Friday, May 21, 2010

the view

Not only have I had two days without much nausea, but my most recent diptychs are framed and mounted for the open studio tomorrow, and--most significantly--we signed a lease today for a new apartment! We're going to be renting a three bedroom with river views up in Hudson Heights (the neighborhood I've been pining after).

This wasn't an entirely foreseen turn of events, but as I have slowly felt less awful I also felt slowly felt more and more like moving. And the sooner the better. I was dreading the winter cooped up in these 600 square feet with an antsy toddler and an oversized belly. Not to mention that my tolerance for the more ghetto elements of our present neighborhood has all but dissipated.

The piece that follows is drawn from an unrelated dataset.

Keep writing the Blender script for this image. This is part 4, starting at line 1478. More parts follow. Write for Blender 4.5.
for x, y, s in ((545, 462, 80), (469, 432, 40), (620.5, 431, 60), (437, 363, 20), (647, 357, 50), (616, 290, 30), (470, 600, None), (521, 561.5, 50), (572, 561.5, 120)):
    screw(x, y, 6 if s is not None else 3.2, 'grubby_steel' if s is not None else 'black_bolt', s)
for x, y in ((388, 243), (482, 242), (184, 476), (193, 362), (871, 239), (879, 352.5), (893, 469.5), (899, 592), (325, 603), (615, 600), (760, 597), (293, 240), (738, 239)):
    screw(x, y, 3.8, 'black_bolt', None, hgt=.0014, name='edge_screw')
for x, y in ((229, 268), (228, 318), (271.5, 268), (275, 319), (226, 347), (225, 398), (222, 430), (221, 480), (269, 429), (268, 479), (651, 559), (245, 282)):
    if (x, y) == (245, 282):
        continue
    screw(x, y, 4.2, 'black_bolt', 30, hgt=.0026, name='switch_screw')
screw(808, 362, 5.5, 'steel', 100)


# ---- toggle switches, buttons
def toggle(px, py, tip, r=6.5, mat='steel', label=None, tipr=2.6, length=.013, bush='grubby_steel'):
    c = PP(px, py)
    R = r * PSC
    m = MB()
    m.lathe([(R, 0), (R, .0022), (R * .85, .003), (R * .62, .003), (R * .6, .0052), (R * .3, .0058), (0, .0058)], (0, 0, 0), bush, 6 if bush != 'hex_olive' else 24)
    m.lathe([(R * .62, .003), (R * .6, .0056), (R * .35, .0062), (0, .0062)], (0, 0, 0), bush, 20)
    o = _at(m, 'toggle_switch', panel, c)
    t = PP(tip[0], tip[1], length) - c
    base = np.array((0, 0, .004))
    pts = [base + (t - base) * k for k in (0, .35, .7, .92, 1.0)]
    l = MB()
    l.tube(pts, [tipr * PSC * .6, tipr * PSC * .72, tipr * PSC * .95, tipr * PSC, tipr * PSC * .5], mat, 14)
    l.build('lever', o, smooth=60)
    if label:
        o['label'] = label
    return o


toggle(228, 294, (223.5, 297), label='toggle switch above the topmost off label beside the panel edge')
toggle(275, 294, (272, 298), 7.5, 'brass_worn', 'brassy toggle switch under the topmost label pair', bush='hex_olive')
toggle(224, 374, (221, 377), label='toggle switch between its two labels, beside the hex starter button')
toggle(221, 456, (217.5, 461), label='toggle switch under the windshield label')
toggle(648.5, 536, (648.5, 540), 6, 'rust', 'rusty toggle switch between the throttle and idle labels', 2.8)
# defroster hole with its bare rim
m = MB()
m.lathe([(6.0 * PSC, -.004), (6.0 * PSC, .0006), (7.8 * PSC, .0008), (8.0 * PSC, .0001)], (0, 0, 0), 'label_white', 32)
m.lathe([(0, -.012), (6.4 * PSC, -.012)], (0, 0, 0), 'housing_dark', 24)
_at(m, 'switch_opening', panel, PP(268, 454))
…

So, on Wednesday evening I spent a little time on craigslist checking out the HH apartment listings. I arranged to meet with two realtors on the following day two see a number of two-bedrooms and one elusive three-bedroom. The first apartments I saw were dimly-lit, with awkward floorplans, and no views to speak of. The elusive three-bedroom with river views had been promised by a realtor who was having difficulty getting apartment access. He promised to meet up with me as soon as he could get us into the apartment. I wandered over to Frank's Market and bought a nectarine, Greek yogurt, a can of lemonata, and string beans from the deli. Then I walked down to the wall overlooking the Hudson river and slowly ate the beans. A line of trees stretched along the cliff to the north of me, along the river. Behind them stood a number of old apartment complexes. As I sipped the lemonata I thought how lovely it would be to live in one of these apartments, gazing out at the Hudson through the trees. Ike was home with the babysitter sleeping, I wasn't in a rush to be anywhere,  and was miraculously without nausea. I felt cheerful for the first time in months, I didn't care if the realtor showed up or not. There was no one else on the street with me, and only one car passed the whole time I loitered there. As I was finishing the nectarine, the realtor called and said he'd found a way in, but I'd better come quick. Luckily the building was right around the corner from my little lunch spot. He escorted me up to the third floor (in an elevator) and opened the door to 3G. Immediately as I walked in I saw the trees: the two large windows in the living room looked out toward the river through the trees. And not only that, two of the three bedrooms also looked out to the river. The third bedroom was tiny and had a window facing south toward another building, but it was a real bedroom. The apartment wasn't pristine, and it was still inhabited by tenants, but it was old and grand and lovely. The kitchen had no window and was barely larger than our present postage stamp kitchen, but I didn't care. I wanted the views, the big bedrooms, the old walls with original details, the high ceilings, and the hardwood floors.

And today Charles met the realtor and signed a year's lease, beginning June 5th. Hurrah!

Now the work begins. I hope the nausea stays away!